Kingston Art Gallery takes flight with June artists

As summer truly begins to get its legs, the Kingston Art Gallery will be showing off its wings and strings in the month of June. Kingston resident Harv Kolln’s wood carved sculpture will be on display along with the multi-dimensional acrylage paintings of Marylyn Miller. Coincidentally, both artists’ work takes flight through its winged subject matter.

As summer truly begins to get its legs, the Kingston Art Gallery will be showing off its wings and strings in the month of June.

Kingston resident Harv Kolln’s wood carved sculpture will be on display along with the multi-dimensional acrylage paintings of Marylyn Miller. Coincidentally, both artists’ work takes flight through its winged subject matter.

For the past five years, Kolln has been carving small wooden spirit birds which have somewhat abstractly taken on different forms from robins to owls. Miller’s acrylic collage work just happened to be heading in a bird life direction of late.

Though organizer’s didn’t know it at the time of selecting these artists’ works to be paired, their featured exhibit will be offering a creative and eclectic connection.

Miller and Kolln’s exhibit will feted at the Second Saturday Gallery night — 6-8 p.m. June 9 — as the KAG welcomes one of its first ever full band musical acts — the Eclectics, featuring local stringers John Becker, Jim Bybee, Rich Dixon and Kimberly Lynn.

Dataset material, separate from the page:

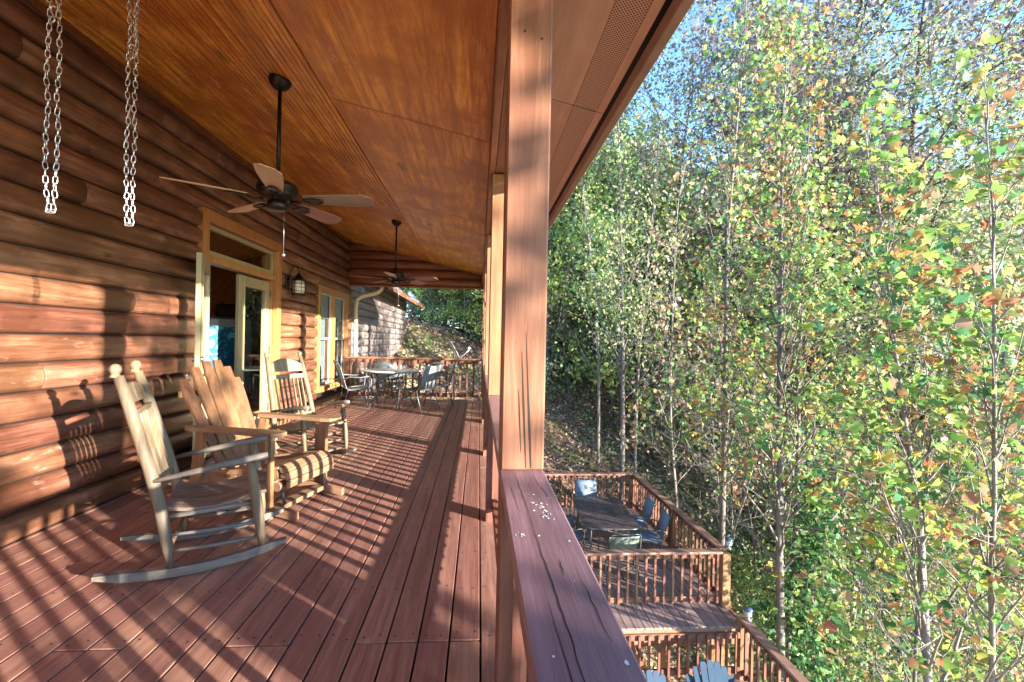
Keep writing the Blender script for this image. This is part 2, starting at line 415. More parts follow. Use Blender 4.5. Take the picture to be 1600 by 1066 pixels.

“That’s probably the biggest gathering where most of us get together,” Kolln said of the KAG’s members. “That’s the night everybody comes out to support each other.”

“Of course, we all hope to sell and make enough to pay the rent, but for me it’s most important that my work is shown and it’s seen and I can share my experience with others,” Miller said.

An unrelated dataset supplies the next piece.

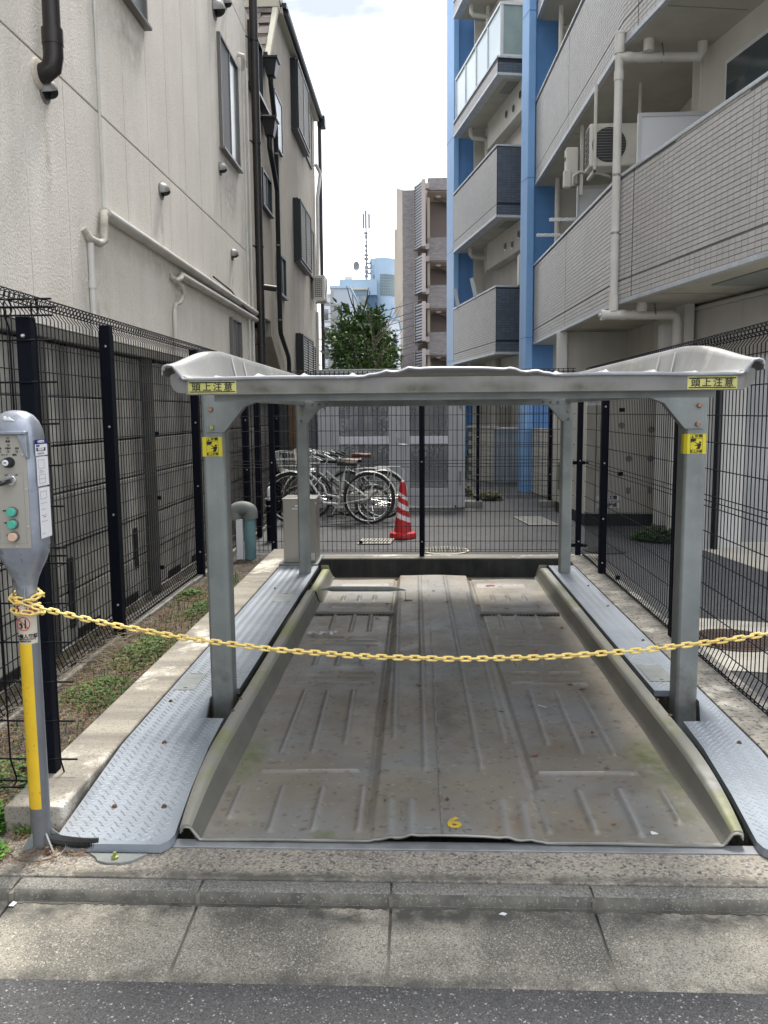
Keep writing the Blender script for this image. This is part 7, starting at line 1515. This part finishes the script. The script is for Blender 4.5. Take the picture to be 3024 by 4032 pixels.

Both she and Kolln are retired artists-at-heart who in retirement have found the time to focus on their creative energy. Both living in the wooded reaches of North Kitsap have been drawn to nature and in turn have drawn nature into their artwork.

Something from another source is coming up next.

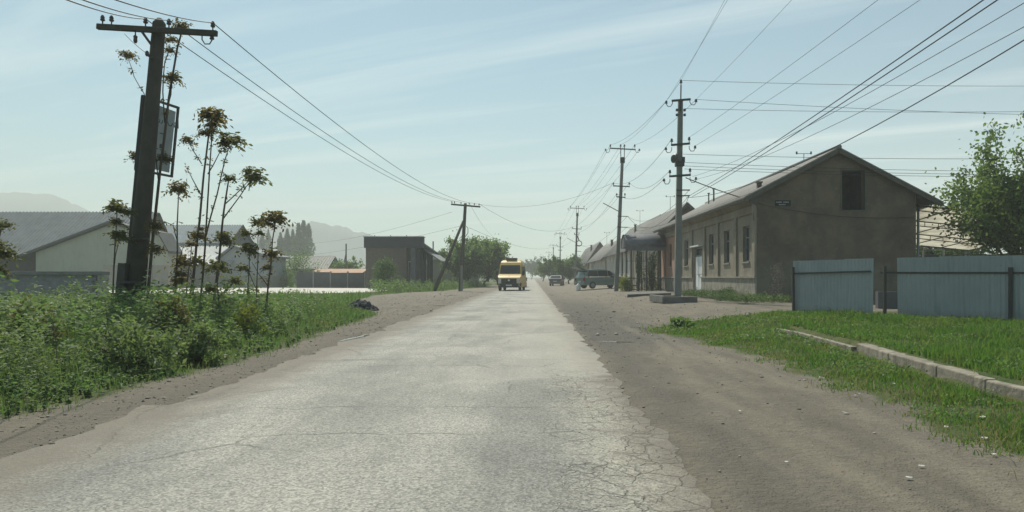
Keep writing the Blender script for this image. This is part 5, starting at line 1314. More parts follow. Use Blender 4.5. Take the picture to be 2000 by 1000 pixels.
m = MB(); m.quad((-.70, 4.05, 1.67), (.70, 4.05, 1.67), (.66, 5.05, 1.86), (-.66, 5.05, 1.86)); tg = m.build('tailgate', GREEN, r2); sd = tg.modifiers.new('thick', 'SOLIDIFY'); sd.thickness = .05
m = MB(); m.quad((-.58, 4.15, 1.64), (.58, 4.15, 1.64), (.56, 4.75, 1.752), (-.56, 4.75, 1.752)); m.build('tailgate_glass', GLASS, tg)
for s_ in (-1, 1):
    m = MB(); m.tube([(s_ * .62, 4.32, 1.22), (s_ * .62, 4.6, 1.75)], .015, 5); m.build('gas_strut', STEEL, r2)
m = MB(); m.quad((-.68, 4.12, 1.58), (.68, 4.12, 1.58), (.74, 4.42, .62), (-.74, 4.42, .62)); m.v = [(x, y + .02, z) for x, y, z in m.v]; m.build('boot_shade', BLACKP, r2)  # black sheet stands in for the shaded inside of the open boot
cn = at(1129.5, 558, 66); cg = Hf(cn.x, 66)
ct = thing('canister', 'white plastic canister standing behind the open minivan', 'canister', (cn.x, 66, cg))
m = MB(); m.lathe([(.16, 0), (.20, .04), (.20, .42), (.14, .52), (.06, .56)], (cn.x, 66, cg), 14); m.build('body', WHITEP, ct)
m = MB(); m.lathe([(.065, .56), (.065, .62), (.05, .63)], (cn.x, 66, cg), 10); m.build('cap', REDL, ct)

# ------------------------------------------------------------------ trees, saplings, weeds, grass
BARK = pm('bark', (.095, .080, .062), (.06, .052, .042), .95, 5, .6, 40)
STEM = pm('sapling_stem', (.13, .105, .080), (.09, .075, .058), .8, 6, .3, 50)
L_DARK = leaf_mat('leaf_dark', (.055, .105, .038), (.095, .155, .058))
L_MID = leaf_mat('leaf_mid', (.078, .138, .044), (.130, .195, .066))
L_LIGHT = leaf_mat('leaf_light', (.095, .175, .062), (.160, .240, .088), .45)
L_POP = leaf_mat('leaf_poplar', (.055, .085, .040), (.090, .125, .055))
L_RED = leaf_mat('leaf_bronze', (.115, .125, .045), (.160, .125, .055), .5, (1.2, 1.05, .6))
L_YEL = leaf_mat('leaf_yellow', (.16, .20, .035), (.22, .25, .05))
L_RUST = leaf_mat('leaf_rust', (.155, .125, .045), (.100, .130, .042))

def limb_tree(name, label, base, ht, spread, n_limbs, leafn, lsize, mat, group=None, cat='tree', trunk_h=.25, up=.5, r0=.14, shoot=0.0, seed=1, squash=1.0):
    rnd = random.Random(seed); base = Vector(base)
    t = thing(name, label, cat, base, group)
    m = MB(); tips = []; segs = []
    th = ht * trunk_h
    tp = [base - Vector((0, 0, .2)), base + Vector((rnd.uniform(-.05, .05) * ht, 0, th * .5)), base + Vector((rnd.uniform(-.06, .06) * ht, rnd.uniform(-.04, .04) * ht, th))]
    m.tube(tp, [r0, r0 * .85, r0 * .7], 7)
    for i in range(n_limbs):
        a = 2 * math.pi * (i + rnd.random() * .7) / n_limbs; el_ = rnd.uniform(.15, 1.25) if i else 1.45
        L = rnd.uniform(.75, 1.05)
        d = Vector((math.cos(a) * math.cos(el_) * spread, math.sin(a) * math.cos(el_) * spread, (ht - th) * math.sin(el_) * up + (ht - th) * (1 - up) * rnd.uniform(.35, .95))) * L
        d.z = min(d.z, ht - th)
        s = tp[-1] - Vector((0, 0, rnd.uniform(0, th * .4)))
        mid = s + d * .5 + Vector((rnd.uniform(-.1, .1) * spread, rnd.uniform(-.1, .1) * spread, .06 * ht)); e = s + d
        m.tube([s, mid, e], [r0 * .42, r0 * .25, r0 * .06], 5); segs.append((s, mid, e))
        for _ in range(6):
            f = rnd.uniform(.35, 1.0); p = s.lerp(mid, f * 2) if f < .5 else mid.lerp(e, f * 2 - 1)
            q = p + Vector((rnd.gauss(0, .22) * spread, rnd.gauss(0, .22) * spread, rnd.uniform(-.10, .20) * ht + shoot * rnd.random() * ht))
            m.tube([p, p.lerp(q, .5) + Vector((0, 0, .02 * ht)), q], [r0 * .13, r0 * .09, r0 * .03], 4); segs.append((p, p.lerp(q, .5), q))
    m.build('trunk', BARK, t)
    S = np.array([[list(a), list(b), list(c)] for a, b, c in segs]); k_ = len(S)
    pick = RNG.integers(0, k_, leafn); f = RNG.beta(2.2, 1.2, leafn)[:, None]
    a, b, c = S[pick, 0], S[pick, 1], S[pick, 2]
    C = np.where(f < .5, a + (b - a) * f * 2, b + (c - b) * (f * 2 - 1))
    sig = np.where(RNG.random(leafn) < .25, .10, .045)[:, None] * np.array([spread, spread, ht * .55 * squash]) * 1.1
    C = C + RNG.normal(size=(leafn, 3)) * sig
    C[:, 2] = np.maximum(C[:, 2], base.z + .15)
    Vv, Tt = leaves(C, RNG.uniform(.6, 1.3, leafn) * lsize, RNG.uniform(.35, .75, leafn) * lsize)
    np_mesh('crown', Vv, Tt, mat, t, n_per=4)
    return t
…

“Everything affects you,” said Miller, an Indiana native who came to Western Washington in the 1970s and made a home in Indianola in 2000. “I love the sky, the sun, the moon … the presence of light and dark and mood, those are what I work with.”

With acrylic paint, she uses sponges, sticks and other miscellaneous material as her paintbrushes, and then tacks on different levels of tissue paper to add additional dimensions to each piece.

Nature’s essence is available in just about everyone of Miller’s works which range in subject from a pumpkin grove to a gaggle of snow geese flying in formation over a field of golden brush illuminated by a setting sun.

That latter description will be the type which one will see at the gallery with Kolln’s bird wood work.

“(Kolln’s birds) are whimsical, but they are very nicely done,” Miller said.

Each of Kolln’s sculptures are between 3-inches to 12-inches tall, made of cedar wood and spiritually crafted. It all began some years ago when the artist was surveying the pieces of scrap cedar that were left over from the furniture he was making for a living.

“I thought maybe there are some birds in there,” he said.

As he began working with the pieces and letting them evolve, the birds began to show themselves, he said.

“You can kind of take your own imagination to them,” Kolln said. “I find a lot of inspiration in the cedar.”